Una buena sultana de coco y yogur. Un chollo si fuese un petit four, un poco tomada de pelo como primer postre.

Una notable –la excelencia en la partida dulce sigue siendo la asignatura pendiente de Ángel León- composición de caramelo, sal, espuma de maíz, chocolate, té ahumado y aceite –me disculpo en este punto tanto por haber tomado esta foto antes de que éste fuese servido, como por la calidad general de las fotos de la crónica, pues la Reflex me falló y tuve que tirar de la compacta de repuesto-.

Unos resultones “petis”: mejor el refrescante canelón de piña y manzana ácida que el dulzón tigre (impecable la valva del mejillón elaborada con manitol) de cacao.

En definitiva, un gran restaurante –sin duda, mucho más grande que hace dos años- pero que precisa de algo más de madurez o de sosiego para que toda la complejidad e intensidad que destilan sus creaciones se materialice en platos para el recuerdo. Sin las fotos y mis apuntes, una semana y media después, solo recordaría media docena de ellos –muy pobre bagaje-. ¡Ángel, llama a Andoni!

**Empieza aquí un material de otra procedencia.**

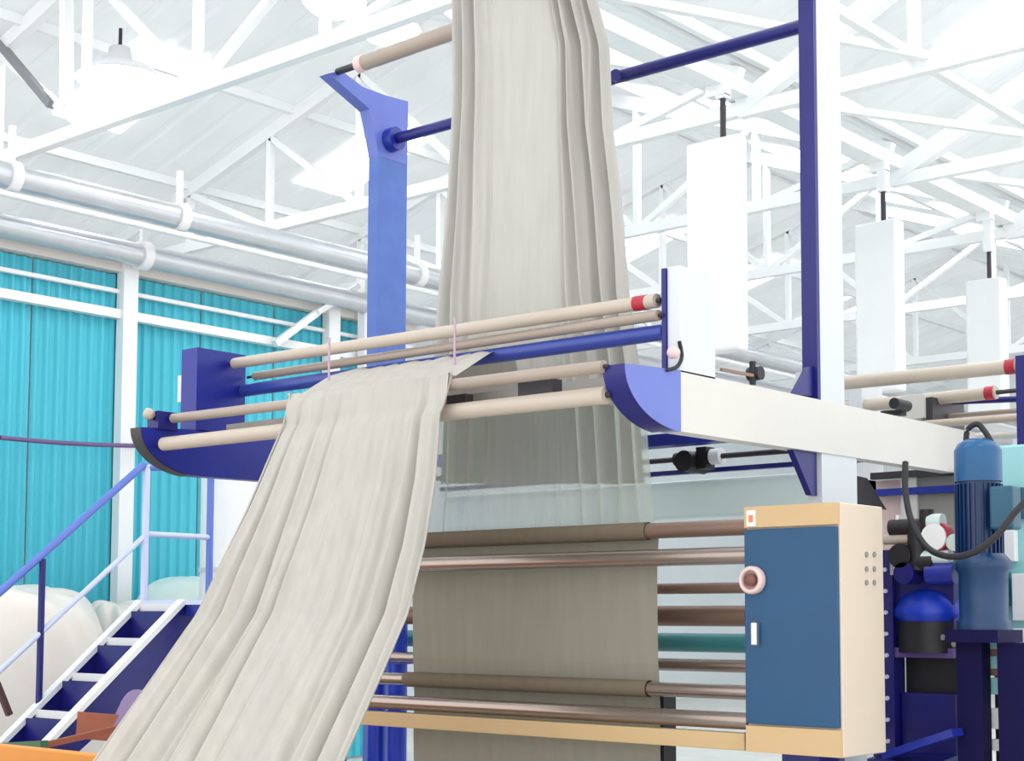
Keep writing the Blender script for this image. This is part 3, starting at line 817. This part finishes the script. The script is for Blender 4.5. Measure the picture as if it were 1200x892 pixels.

Bodega: Magnífica carta de vinos y mejor sumiller, de la mano del que disfruté de: Algueira Cortezada (un viejo y solvente conocido), As Covas (una Pinot Noir gallega única), Fino Gutierrez Colosía (un vino capaz de acercar al lado oscuro de los amontillados hasta a una orgullosa bebedora de José Pariente -¿Oído, suegra?-), y Moscatel de Alejandría de Cesar Florido (la guinda, en todos los sentidos, de una gran cena).

Precio: 250€. Dos menús disponibles: Selección (150€ + bebidas) y Gran menú (185€ + bebidas).

En pocas palabras: El Mugaritz del Sur.

Indicado: Para los que saben, sabemos que, si el mar ocupa el 71% de nuestro planeta, también debe encerrar casi tres cuartas partes de su potencial sápido -¡Casi ná!-.

Contraindicado: Para los que su guía, su luz en el Sur es el restaurante El Faro. Tampoco para los que le hacen los mismos ascos al verde marino que a ese verde terrestre que nos brinda los mejores quesos (penicillium) –está claro que el sabor no va con ellos-.

Calle Puerto Escondido 6, El Puerto de Santa María (Cádiz).
956 851 870

¡Eso es todo, de mi tournée andaluza –no temáis o no descorchéis el cava todavía- amigos!